◆ **Task**
Stop after the line containing "return cow, root": print each line exactly from the first line of the listing up to that point.

◆ **Data shown**
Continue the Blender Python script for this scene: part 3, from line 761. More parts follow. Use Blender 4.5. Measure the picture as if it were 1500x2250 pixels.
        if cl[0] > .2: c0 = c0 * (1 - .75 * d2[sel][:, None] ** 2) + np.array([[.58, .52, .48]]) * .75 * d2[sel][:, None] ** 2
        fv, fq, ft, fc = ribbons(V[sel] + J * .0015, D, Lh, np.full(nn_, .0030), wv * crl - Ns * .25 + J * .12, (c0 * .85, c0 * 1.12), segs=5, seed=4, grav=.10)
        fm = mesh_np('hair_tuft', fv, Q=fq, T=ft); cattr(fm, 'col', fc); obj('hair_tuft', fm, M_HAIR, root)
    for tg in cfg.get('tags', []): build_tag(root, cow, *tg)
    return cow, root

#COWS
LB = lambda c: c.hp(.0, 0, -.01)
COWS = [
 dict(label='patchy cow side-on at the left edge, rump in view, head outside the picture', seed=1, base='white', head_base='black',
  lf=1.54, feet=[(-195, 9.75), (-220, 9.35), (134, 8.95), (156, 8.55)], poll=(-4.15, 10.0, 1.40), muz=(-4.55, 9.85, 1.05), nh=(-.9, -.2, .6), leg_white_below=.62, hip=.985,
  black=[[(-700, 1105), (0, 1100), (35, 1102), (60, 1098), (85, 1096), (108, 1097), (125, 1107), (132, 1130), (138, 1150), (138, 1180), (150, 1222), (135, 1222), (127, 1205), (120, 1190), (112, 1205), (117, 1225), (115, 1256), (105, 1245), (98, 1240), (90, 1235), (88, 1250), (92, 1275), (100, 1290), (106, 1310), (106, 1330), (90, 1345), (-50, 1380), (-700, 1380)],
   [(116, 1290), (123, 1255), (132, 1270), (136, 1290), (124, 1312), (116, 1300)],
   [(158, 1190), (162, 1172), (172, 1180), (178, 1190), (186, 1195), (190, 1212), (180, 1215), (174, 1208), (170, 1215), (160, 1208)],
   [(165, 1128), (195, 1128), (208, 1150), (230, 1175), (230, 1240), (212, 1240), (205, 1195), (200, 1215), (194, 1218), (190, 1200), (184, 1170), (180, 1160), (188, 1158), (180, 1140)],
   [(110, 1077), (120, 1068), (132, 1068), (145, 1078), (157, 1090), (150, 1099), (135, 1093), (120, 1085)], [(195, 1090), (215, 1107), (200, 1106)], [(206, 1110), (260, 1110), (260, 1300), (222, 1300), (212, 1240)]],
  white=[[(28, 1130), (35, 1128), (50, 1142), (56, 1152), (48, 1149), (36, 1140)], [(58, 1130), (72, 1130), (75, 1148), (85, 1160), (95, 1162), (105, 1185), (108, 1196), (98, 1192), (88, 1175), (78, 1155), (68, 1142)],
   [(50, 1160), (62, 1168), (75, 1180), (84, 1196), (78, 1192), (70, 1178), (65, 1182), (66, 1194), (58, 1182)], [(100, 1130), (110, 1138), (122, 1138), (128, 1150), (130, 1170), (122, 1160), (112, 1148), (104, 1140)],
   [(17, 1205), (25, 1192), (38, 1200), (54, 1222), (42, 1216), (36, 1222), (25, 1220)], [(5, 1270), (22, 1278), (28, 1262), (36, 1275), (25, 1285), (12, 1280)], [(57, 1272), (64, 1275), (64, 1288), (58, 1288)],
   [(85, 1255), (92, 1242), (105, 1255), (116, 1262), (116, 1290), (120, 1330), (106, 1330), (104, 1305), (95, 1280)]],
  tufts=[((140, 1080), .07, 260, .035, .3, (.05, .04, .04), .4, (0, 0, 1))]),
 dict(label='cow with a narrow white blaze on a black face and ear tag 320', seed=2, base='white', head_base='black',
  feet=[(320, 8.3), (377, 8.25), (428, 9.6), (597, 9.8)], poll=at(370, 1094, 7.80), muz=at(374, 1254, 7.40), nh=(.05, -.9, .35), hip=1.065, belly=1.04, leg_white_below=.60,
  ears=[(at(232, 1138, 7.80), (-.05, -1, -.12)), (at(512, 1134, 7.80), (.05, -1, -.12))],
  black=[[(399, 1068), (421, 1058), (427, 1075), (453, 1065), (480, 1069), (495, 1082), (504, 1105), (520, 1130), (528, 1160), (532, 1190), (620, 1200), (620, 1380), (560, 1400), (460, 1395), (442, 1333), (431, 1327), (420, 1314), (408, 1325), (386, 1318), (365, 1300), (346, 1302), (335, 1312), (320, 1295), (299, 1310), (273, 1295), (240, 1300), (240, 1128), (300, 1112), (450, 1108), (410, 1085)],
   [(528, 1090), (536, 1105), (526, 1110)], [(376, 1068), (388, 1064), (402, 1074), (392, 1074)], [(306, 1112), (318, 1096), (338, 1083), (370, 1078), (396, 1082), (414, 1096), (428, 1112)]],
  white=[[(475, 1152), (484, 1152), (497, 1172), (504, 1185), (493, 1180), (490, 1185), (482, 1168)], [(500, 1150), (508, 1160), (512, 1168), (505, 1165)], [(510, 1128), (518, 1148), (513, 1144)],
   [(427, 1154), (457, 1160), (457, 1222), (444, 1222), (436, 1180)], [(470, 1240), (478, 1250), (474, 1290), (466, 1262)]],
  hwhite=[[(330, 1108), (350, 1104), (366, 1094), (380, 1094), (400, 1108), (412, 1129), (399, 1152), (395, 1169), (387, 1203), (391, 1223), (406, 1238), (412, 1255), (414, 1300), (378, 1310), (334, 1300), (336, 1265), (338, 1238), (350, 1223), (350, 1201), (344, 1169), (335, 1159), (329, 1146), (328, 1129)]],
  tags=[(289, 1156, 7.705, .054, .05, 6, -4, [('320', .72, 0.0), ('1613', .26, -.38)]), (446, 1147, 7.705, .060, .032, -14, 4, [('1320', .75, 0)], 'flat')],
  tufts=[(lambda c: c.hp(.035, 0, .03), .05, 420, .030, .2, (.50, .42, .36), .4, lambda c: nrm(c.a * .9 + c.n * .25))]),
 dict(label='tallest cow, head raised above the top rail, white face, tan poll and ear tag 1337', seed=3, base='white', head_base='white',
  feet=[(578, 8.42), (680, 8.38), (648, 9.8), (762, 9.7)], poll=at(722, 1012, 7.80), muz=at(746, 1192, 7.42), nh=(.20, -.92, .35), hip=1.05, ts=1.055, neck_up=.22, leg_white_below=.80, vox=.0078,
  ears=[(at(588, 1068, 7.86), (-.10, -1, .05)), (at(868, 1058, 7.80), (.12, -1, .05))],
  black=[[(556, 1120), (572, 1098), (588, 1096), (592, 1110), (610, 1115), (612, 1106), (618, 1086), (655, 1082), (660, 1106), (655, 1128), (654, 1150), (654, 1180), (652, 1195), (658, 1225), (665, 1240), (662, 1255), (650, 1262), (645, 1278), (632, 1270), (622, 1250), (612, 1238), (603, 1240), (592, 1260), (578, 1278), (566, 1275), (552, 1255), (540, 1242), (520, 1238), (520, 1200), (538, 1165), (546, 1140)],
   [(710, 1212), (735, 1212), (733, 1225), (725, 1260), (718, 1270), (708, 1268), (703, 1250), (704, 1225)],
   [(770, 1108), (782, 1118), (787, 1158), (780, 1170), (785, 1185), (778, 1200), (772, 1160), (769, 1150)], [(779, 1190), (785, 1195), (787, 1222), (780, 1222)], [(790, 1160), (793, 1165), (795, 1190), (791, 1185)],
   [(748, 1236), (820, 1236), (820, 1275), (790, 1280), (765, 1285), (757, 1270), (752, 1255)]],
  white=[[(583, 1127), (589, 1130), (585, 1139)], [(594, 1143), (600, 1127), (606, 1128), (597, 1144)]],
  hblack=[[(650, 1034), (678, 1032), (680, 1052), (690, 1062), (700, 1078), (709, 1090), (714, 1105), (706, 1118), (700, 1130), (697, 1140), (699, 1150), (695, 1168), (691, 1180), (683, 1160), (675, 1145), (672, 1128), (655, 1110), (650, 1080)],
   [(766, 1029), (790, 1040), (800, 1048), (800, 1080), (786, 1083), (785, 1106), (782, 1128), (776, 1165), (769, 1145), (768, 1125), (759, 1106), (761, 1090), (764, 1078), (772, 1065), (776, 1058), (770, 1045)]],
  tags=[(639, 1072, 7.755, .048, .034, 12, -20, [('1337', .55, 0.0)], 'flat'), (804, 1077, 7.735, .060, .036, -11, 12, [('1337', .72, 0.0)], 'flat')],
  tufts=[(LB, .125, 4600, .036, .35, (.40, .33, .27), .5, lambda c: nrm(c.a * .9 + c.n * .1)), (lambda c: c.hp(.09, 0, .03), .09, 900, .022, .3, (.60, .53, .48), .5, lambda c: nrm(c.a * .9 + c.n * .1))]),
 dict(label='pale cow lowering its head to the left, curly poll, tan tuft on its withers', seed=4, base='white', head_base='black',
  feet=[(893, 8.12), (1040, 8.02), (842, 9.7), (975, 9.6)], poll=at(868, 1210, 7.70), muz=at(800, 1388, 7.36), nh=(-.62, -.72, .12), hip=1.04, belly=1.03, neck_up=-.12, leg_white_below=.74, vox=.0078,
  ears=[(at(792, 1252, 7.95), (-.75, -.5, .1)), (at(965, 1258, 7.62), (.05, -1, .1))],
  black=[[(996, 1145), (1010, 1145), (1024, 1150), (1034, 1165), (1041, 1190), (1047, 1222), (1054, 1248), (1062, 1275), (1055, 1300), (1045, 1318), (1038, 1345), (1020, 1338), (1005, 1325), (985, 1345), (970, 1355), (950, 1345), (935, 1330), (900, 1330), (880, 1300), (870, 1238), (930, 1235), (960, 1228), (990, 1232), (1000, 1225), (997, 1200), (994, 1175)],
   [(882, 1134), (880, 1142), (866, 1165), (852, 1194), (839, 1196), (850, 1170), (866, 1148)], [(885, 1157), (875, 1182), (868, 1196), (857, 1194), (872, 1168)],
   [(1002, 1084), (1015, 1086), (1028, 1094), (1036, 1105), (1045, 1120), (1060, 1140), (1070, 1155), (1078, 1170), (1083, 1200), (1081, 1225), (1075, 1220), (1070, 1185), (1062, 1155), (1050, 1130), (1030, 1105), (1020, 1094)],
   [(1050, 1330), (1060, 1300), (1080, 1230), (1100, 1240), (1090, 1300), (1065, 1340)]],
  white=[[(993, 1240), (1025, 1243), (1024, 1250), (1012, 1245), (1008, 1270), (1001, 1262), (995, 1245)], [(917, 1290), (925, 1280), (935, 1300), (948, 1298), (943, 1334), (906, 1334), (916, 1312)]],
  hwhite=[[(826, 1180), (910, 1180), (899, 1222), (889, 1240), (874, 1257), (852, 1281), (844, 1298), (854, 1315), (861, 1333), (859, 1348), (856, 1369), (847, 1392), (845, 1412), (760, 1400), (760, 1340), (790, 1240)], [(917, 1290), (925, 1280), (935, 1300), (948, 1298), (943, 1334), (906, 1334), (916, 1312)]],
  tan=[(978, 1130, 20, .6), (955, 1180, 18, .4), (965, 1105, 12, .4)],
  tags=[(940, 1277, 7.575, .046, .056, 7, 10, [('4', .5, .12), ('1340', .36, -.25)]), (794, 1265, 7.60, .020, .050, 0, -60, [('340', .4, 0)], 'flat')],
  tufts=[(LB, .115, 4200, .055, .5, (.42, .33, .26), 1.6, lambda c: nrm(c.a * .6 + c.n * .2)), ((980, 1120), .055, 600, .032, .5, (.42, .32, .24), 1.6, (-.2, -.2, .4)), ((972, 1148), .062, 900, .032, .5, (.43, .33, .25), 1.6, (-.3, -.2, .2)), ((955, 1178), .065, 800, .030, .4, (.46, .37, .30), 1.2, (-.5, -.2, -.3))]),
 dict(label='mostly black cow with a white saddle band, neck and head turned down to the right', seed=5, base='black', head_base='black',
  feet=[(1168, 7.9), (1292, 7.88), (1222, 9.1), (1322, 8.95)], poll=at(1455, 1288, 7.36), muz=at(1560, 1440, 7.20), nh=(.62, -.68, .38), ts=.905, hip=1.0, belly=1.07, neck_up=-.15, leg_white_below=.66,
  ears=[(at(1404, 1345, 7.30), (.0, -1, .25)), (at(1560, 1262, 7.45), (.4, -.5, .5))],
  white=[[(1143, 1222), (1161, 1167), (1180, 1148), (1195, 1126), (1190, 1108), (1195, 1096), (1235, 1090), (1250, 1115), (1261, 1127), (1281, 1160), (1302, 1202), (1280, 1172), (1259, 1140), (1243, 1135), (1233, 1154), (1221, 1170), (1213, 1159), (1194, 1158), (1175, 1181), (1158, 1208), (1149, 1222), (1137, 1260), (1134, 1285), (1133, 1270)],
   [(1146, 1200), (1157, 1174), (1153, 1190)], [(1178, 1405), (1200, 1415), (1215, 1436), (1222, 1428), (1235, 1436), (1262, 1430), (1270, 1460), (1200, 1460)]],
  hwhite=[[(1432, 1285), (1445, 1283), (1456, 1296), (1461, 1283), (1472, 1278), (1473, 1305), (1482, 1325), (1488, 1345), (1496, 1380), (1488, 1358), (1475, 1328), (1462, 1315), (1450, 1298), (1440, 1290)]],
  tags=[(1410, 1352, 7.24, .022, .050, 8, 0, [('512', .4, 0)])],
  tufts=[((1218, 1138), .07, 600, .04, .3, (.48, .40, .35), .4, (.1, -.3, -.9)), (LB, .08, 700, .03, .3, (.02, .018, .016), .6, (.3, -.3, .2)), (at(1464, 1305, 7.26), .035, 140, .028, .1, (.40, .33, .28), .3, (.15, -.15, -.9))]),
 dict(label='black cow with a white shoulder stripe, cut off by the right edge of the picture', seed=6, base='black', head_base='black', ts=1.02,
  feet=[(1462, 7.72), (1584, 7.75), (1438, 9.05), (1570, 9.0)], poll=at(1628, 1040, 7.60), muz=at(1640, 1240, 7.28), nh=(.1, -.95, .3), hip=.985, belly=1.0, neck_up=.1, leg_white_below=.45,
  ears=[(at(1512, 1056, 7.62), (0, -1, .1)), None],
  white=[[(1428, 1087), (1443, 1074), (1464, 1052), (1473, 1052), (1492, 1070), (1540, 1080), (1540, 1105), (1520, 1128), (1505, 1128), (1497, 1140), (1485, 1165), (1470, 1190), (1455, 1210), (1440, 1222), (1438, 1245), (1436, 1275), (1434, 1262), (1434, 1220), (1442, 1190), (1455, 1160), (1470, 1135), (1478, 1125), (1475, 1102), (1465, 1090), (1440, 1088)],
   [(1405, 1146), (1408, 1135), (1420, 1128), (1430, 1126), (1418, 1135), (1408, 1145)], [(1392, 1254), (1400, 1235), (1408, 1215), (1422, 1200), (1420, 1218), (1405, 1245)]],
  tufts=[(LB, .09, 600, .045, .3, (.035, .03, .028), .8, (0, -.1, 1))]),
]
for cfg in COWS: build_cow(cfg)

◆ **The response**
Continue the Blender Python script for this scene: part 3, from line 761. More parts follow. Use Blender 4.5. Measure the picture as if it were 1500x2250 pixels.
        if cl[0] > .2: c0 = c0 * (1 - .75 * d2[sel][:, None] ** 2) + np.array([[.58, .52, .48]]) * .75 * d2[sel][:, None] ** 2
        fv, fq, ft, fc = ribbons(V[sel] + J * .0015, D, Lh, np.full(nn_, .0030), wv * crl - Ns * .25 + J * .12, (c0 * .85, c0 * 1.12), segs=5, seed=4, grav=.10)
        fm = mesh_np('hair_tuft', fv, Q=fq, T=ft); cattr(fm, 'col', fc); obj('hair_tuft', fm, M_HAIR, root)
    for tg in cfg.get('tags', []): build_tag(root, cow, *tg)
    return cow, root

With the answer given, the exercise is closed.